→ MATERIAL FOR THIS TASK:
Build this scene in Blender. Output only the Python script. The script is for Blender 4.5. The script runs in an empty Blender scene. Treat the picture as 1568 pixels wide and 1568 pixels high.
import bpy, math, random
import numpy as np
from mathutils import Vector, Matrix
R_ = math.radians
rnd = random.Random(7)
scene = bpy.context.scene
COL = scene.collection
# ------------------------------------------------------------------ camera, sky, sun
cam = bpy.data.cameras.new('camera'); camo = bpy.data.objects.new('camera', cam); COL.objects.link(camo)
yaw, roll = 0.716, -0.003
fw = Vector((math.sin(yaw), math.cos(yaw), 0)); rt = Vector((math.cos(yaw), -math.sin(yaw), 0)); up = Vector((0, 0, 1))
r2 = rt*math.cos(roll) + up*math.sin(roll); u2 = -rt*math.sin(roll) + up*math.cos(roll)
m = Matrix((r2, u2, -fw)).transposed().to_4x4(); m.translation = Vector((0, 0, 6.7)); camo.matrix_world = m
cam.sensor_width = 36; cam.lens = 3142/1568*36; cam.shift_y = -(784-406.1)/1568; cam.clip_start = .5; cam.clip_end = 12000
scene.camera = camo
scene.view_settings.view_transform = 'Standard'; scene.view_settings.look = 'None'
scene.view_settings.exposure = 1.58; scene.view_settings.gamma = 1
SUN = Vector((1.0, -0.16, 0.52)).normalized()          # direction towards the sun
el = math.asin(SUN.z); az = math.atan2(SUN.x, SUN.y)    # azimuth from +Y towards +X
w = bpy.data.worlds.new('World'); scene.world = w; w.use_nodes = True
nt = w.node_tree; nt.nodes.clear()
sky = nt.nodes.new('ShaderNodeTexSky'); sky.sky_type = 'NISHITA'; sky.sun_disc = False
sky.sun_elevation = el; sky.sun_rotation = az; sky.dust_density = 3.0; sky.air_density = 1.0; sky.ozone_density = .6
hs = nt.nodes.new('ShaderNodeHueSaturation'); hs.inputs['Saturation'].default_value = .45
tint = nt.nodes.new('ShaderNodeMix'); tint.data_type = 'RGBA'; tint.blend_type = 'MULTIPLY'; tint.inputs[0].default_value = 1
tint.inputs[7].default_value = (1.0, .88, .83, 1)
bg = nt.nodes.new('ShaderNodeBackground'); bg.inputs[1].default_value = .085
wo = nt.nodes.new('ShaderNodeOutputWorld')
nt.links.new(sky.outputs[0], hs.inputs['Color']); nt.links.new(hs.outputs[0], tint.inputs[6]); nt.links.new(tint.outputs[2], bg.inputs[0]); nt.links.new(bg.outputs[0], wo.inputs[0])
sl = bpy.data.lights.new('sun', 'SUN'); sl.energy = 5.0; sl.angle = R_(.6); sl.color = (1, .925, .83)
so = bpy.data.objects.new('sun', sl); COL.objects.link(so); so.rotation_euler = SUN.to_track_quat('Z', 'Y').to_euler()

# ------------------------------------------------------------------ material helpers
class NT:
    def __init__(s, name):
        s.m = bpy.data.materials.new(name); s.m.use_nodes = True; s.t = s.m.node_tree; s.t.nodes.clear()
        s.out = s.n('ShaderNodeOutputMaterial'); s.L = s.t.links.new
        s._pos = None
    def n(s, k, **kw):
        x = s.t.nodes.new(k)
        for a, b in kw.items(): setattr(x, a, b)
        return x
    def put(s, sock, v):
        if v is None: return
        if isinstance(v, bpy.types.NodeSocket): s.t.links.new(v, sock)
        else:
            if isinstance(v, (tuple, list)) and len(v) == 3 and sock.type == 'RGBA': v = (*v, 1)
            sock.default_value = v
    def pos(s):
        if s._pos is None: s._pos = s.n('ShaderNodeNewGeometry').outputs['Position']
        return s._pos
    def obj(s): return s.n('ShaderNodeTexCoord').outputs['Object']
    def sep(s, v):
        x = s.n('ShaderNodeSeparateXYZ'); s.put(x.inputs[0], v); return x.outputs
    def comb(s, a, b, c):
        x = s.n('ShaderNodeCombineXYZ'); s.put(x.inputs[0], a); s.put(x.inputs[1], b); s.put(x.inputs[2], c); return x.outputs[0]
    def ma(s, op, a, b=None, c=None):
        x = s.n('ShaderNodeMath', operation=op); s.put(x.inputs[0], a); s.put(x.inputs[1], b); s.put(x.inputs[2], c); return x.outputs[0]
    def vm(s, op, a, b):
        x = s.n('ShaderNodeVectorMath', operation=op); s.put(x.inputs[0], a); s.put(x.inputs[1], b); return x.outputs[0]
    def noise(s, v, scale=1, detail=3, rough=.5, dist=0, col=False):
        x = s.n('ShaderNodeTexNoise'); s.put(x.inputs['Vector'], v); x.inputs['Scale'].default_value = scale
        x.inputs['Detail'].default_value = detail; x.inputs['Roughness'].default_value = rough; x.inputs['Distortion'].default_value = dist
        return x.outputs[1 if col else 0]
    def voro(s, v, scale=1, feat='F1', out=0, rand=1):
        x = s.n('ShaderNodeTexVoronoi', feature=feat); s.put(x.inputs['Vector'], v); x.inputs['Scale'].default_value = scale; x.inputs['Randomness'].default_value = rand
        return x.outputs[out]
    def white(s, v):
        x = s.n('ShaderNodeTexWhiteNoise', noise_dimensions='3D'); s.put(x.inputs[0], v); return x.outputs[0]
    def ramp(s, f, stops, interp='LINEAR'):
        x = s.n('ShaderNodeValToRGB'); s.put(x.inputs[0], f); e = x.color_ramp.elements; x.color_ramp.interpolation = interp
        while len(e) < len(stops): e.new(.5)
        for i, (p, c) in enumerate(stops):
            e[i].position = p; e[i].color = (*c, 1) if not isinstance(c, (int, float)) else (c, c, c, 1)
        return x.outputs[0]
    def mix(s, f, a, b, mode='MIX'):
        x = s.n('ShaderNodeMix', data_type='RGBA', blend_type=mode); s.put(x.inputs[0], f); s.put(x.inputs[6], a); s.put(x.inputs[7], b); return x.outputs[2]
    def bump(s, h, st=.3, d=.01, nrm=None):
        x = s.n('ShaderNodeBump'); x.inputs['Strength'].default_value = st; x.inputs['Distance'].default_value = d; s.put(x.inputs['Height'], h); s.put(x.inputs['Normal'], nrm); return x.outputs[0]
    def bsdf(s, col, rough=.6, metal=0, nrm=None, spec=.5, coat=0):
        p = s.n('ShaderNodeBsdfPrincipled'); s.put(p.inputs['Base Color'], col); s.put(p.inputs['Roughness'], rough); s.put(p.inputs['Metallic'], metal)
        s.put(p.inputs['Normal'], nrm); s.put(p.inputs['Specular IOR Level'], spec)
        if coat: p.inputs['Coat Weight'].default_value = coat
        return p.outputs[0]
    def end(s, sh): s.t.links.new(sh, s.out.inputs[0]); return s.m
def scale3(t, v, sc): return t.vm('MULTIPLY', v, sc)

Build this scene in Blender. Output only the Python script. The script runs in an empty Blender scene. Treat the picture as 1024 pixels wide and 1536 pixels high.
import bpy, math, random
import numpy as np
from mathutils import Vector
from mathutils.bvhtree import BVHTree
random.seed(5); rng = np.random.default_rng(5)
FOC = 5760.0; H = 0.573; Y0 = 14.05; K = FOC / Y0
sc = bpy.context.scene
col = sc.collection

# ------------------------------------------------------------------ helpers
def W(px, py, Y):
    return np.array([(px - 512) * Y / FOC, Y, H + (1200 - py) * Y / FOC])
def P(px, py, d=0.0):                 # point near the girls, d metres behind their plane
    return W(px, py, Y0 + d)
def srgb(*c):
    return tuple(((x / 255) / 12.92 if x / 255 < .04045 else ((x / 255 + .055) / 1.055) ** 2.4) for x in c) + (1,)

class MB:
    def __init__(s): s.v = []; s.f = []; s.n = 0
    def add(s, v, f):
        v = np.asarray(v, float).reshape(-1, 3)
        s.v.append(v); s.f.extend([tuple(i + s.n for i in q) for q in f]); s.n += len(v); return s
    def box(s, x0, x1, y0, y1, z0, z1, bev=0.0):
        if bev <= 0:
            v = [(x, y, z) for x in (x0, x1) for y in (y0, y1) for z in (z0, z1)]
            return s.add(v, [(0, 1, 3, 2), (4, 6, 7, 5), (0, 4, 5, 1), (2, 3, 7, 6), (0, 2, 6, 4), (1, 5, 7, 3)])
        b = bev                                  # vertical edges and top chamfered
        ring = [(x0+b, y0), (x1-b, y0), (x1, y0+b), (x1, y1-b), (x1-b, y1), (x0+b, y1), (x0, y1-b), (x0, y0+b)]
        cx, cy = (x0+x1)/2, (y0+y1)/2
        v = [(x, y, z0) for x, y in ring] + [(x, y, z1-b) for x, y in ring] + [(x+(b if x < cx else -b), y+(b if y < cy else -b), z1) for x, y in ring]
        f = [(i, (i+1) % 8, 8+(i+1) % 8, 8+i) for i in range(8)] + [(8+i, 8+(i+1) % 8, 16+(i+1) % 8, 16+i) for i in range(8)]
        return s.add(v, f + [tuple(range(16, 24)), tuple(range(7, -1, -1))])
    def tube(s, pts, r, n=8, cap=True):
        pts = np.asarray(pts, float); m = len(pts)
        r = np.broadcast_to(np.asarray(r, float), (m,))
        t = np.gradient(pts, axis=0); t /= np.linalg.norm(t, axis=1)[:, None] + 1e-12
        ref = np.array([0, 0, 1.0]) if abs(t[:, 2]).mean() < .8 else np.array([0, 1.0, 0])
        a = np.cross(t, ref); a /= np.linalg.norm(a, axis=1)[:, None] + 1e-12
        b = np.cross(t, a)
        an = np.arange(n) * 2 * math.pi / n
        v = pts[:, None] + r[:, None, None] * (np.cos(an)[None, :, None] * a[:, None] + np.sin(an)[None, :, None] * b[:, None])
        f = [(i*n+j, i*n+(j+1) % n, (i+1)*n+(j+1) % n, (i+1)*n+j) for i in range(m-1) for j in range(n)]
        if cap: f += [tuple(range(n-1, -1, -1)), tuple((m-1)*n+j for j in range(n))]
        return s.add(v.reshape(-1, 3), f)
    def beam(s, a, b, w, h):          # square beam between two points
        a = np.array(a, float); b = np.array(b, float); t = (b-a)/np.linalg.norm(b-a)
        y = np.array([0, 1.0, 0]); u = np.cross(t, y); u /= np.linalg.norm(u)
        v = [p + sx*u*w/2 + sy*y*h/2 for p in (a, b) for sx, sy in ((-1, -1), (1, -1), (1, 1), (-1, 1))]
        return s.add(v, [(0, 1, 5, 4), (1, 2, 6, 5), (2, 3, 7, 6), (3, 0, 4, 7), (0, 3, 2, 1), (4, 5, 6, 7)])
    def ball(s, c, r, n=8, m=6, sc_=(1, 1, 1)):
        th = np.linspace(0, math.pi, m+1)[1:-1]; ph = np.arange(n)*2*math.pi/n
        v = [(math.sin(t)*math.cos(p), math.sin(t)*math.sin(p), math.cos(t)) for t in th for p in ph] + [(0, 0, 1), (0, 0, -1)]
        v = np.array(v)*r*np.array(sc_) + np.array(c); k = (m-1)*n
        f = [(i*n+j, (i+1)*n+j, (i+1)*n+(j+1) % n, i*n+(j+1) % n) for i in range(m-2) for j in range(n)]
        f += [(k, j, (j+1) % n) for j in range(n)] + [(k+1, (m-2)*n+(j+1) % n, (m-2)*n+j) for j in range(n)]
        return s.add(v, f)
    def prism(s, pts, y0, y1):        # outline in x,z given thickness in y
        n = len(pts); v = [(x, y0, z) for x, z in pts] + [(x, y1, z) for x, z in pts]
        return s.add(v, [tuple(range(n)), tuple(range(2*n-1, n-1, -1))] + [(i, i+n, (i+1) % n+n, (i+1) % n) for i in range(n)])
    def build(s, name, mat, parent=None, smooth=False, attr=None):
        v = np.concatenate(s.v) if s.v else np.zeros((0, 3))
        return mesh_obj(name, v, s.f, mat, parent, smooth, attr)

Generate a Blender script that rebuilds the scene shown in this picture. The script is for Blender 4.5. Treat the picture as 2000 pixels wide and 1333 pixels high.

→ WHAT IS NEEDED:
Retype only what lies between the line bearing "1536 pixels high." and the line bearing "col = sc.collection", keeping both of those lines.

→ WRITTEN RESPONSE:
Build this scene in Blender. Output only the Python script. The script runs in an empty Blender scene. Treat the picture as 1024 pixels wide and 1536 pixels high.
import bpy, math, random
import numpy as np
from mathutils import Vector
from mathutils.bvhtree import BVHTree
random.seed(5); rng = np.random.default_rng(5)
FOC = 5760.0; H = 0.573; Y0 = 14.05; K = FOC / Y0
sc = bpy.context.scene
col = sc.collection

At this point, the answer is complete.